Indeed, scholars like Ashis Nandy of India have been asking these sorts of questions for decades as he has queried the link between science and state reason. Similarly, French philosopher Jean-Luc Nancy examines the link between cultural constructions of “catastrophe” and technology. We already know that culture is a product of various forces, so why not can we not accept that perhaps our culture might very well be the end result of engineering in the form of marketing? Certainly, after the Cambridge Analytica scandal, we should not only be firmly aware of this fact but we ought to be more conscious as to how we interact with marketing, not necessarily embracing it full-on nor outright rejecting these messages as entirely suspicious. Perhaps internet marketing is yet another chapter in our cultural trajectory towards being exposed to new ideas and technologies through more direct, if not aggressive, approaches?

Victor Smushkevich, CEO of Los Angeles based internet marketing agency, Smart Street Media, tells me the strategy of marketing his company employs is not about selling a product specifically: “The goal of our brand is not to sell a product or a company, but instead we aim to sell cultural change. In so doing we force the individual user to contemplate their relation to new technology—from how often and when they use technology to how this tech can positively affect their lives.” Smushkevich goes on to tell me that by focussing on web content his company is necessarily adding to the larger cultural discussion which themselves are a part of culture. “You can’t divorce online content from society,” he tells me, “The internet is here to stay and it serves as one vast expanse of information—spanning the range of online, immediate information and news to online graffiti. This is what culture is.”

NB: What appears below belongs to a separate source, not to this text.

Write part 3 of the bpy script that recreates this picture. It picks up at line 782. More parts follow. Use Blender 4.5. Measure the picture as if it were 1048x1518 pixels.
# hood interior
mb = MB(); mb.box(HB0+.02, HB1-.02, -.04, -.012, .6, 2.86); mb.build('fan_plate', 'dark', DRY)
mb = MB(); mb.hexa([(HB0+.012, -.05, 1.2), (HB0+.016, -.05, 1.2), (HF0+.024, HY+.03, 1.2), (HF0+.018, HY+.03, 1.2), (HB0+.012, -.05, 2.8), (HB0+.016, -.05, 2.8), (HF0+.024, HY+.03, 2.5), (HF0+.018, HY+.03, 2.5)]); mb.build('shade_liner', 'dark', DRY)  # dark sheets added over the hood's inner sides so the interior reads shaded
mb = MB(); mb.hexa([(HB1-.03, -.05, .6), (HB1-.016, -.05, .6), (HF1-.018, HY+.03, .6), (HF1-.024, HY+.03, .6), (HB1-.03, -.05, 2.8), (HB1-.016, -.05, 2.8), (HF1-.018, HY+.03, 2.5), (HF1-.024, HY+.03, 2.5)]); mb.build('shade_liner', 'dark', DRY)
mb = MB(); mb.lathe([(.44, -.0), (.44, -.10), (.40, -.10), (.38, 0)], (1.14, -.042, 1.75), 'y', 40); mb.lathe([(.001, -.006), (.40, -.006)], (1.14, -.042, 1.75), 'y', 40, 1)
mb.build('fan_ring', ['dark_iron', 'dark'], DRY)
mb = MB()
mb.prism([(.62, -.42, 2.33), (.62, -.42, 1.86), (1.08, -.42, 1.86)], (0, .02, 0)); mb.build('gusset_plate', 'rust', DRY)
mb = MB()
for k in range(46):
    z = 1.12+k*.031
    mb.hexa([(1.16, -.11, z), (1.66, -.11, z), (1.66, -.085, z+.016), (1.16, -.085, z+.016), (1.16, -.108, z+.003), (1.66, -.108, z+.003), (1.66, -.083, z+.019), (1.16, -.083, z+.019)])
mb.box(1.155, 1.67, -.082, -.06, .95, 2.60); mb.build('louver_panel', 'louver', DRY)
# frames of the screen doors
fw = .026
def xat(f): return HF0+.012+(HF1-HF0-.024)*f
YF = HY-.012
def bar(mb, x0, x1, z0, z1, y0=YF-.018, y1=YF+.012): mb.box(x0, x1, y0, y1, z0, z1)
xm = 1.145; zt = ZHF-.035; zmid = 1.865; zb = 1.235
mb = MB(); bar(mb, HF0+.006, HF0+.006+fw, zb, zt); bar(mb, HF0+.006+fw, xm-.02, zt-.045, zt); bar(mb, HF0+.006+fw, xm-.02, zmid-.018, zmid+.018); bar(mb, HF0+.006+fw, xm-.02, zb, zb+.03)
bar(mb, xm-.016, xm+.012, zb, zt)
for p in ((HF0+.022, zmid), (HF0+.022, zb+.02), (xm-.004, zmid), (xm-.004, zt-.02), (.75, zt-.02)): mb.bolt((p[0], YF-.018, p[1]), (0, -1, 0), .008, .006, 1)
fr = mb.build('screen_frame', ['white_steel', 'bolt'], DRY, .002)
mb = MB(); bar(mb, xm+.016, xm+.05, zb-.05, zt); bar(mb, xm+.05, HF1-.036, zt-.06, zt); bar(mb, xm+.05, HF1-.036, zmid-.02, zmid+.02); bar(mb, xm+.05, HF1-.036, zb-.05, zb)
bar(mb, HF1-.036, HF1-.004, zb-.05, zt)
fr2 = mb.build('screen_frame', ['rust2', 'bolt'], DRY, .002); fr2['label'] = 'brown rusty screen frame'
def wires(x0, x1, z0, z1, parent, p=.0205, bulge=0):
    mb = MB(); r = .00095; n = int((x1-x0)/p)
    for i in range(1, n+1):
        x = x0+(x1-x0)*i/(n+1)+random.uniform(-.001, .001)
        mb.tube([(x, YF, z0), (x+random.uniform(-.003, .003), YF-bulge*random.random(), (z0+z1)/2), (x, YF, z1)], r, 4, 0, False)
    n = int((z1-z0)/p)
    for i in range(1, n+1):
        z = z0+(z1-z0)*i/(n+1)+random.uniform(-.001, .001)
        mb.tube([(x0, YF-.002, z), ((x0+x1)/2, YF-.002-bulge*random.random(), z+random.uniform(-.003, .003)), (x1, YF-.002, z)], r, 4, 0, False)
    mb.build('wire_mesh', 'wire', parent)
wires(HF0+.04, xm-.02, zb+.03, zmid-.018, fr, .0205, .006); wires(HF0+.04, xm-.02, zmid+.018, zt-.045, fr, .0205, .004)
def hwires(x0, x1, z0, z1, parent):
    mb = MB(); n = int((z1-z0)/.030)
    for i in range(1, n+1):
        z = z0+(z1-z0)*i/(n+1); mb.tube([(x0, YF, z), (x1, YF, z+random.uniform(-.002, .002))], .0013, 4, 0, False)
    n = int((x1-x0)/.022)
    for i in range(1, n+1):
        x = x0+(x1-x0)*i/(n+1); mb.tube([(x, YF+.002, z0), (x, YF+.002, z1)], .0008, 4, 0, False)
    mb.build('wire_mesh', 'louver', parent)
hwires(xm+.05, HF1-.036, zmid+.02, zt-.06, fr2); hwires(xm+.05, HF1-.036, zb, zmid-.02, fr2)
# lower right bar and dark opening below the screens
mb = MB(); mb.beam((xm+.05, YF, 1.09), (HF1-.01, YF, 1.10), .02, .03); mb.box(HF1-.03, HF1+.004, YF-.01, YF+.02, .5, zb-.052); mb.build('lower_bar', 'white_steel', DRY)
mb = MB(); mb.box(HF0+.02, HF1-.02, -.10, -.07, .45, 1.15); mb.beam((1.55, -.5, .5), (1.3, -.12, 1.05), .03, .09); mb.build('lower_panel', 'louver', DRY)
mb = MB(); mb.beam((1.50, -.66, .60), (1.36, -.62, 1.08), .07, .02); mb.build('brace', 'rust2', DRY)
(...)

Just as we have historically framed cultural value within advertising through accolades such as the Clio Awards, we have similarly come to embrace both the Webby Awards and Business Globe Awards for innovations with their respective fields linking business and advertising innovation to our cultural fabric. Why would advertising Man Men-style be any more relevant to culture than the tackiest of pop-up adverts or marketing layouts? Certainly, we are living the moment where the medium is not only the message, but the medium is most definitely a primary cog in our culture.

As marketing is often being deputized to media influencers today bringing the cultural relevance of materials and services towards a digital anonymity of branding, we are living in a material landscape where the individual spokesperson—neither a retired football star nor a supermodel—is flung into social media “stardom” all for representing the alleged “real face” of a brand. Where authenticity used to mean the elusive symbol of power was something that everyone would aspire to be (and hence purchase), today the symbols of desire and power are more often than not the unknown individual who is able to spread the word via blog, photos and social media posts online. These recent trends in new tech and social media reveal a cultural undertow whereby it no longer desirable to represent what people want to become but rather new technology is selling us the image of who we might already be.